相場の動きはランダムと言われたりしますが、人間の行動形態はランダムではありません。大きな資金を動かしている銀行のトレーダーは、朝にポジションを取って、昼にランチに行って、夜は帰宅して寝るみたいに規則性がある生活をしているので、その人間の規則性によって相場にひずみが必ず出てくるんです。そのひずみを見つけるには、偏りのない同じ事象を記述しているデータをたくさん集める必要があります。その意味では、同じ曜日や時間帯で分析するのは腹落ちします。

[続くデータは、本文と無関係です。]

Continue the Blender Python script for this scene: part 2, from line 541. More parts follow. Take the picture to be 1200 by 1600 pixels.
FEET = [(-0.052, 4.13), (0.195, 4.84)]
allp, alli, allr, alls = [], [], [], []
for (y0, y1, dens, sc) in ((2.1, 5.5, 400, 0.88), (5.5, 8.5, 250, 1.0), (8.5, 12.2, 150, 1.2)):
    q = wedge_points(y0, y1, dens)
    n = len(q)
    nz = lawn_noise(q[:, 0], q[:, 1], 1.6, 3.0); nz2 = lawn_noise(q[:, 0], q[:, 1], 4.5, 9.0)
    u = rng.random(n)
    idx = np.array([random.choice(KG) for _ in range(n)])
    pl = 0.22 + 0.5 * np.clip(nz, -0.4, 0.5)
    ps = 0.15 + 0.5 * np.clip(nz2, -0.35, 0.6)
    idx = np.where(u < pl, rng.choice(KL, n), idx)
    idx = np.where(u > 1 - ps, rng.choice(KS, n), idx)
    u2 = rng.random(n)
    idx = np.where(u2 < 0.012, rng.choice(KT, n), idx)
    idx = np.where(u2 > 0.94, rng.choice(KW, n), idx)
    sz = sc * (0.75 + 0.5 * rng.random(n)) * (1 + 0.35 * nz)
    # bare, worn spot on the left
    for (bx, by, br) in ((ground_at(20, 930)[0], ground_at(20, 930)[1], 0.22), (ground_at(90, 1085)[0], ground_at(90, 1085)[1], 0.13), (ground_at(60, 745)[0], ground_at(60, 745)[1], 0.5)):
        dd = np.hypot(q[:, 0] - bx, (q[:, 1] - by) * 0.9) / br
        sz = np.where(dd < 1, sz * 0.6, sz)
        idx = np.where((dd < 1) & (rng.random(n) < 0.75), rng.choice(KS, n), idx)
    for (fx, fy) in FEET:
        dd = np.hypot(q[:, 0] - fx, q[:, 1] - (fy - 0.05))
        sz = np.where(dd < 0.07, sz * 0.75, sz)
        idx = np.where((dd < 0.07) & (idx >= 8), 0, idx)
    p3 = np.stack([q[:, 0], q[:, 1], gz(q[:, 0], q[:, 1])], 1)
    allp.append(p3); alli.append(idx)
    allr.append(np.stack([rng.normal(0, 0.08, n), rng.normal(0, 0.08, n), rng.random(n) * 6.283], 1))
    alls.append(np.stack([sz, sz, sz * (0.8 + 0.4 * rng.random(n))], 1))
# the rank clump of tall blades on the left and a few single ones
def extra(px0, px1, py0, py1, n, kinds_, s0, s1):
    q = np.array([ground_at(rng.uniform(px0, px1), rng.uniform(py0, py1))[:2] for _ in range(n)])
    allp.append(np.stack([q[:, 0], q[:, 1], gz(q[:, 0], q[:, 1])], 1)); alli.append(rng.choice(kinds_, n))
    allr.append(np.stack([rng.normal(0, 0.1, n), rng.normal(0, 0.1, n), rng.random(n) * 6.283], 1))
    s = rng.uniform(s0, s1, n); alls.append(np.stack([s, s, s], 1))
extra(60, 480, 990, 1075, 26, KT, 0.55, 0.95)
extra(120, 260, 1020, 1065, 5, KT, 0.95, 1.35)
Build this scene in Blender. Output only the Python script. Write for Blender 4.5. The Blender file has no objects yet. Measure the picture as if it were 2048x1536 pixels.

─相場のクセは参加者によって変わる。それについて値幅を取っていく考え方はシステムトレードの世界では一般的かと思いますが、日本ではあまり流行っていないかもしれません。

プロトレーダーはそのような海外の考え方を引用すると思います。個人投資家で見ると、テクニカル指標やラインのように、いろいろなテクニックを使っている人がいます。ただ、それらのテクニックに再現性があって、堅牢であるかどうかはデータで示さなければ何とも言えないです。

同じ手法を使っても、勝っている人と負けている人がいますよね。ある手法を使って勝ち続けている人はたまたま勝っているだけかもしれないけど退場しないから、その人たちの発言が大きくなっていきます。負けている人は知らないうちにいなくなるし、自分の負けた経験を発信したがらないので、相場の世界は特に生存バイアスが強烈だと思います。

本当に再現性があるかはデータで示さないと分からない。でも、データで再現しようとする人はほとんどいないというのが現状なんです。

─負けている人はいつのまにか消えていきますよね。SNSなどで発信しているとプレッシャーが大きくなるので、スタンドプレーに走って損失が大きくなるのかなと思います。

それはあると思いますが、フォローしている人のリテラシーの低さも要因の一つではないでしょうか。100戦98勝の手法を持っている成功者でも、1回の負けトレードで叩かれるみたいな。トレードは一連のトレード結果で測らなければいけないのですが、個別のトレードで評価するフォロワーが出てくると、叩かれるのが嫌になって消える人も多いと思いますね。消えた人の中には今も勝ち続けている人もいると思います。

統計学やデータ分析でトレードを分析すると込み入った話になりますが、それを全て理解する必要はなくて、考え方が大切です。トレードは1回の勝ち負けで判断するのではなくて、何十回、何百回なりのトレード結果で考えなければならないみたいな役に立つ考え方が無数にあるので、それらを押さえておくだけでも変わると思います。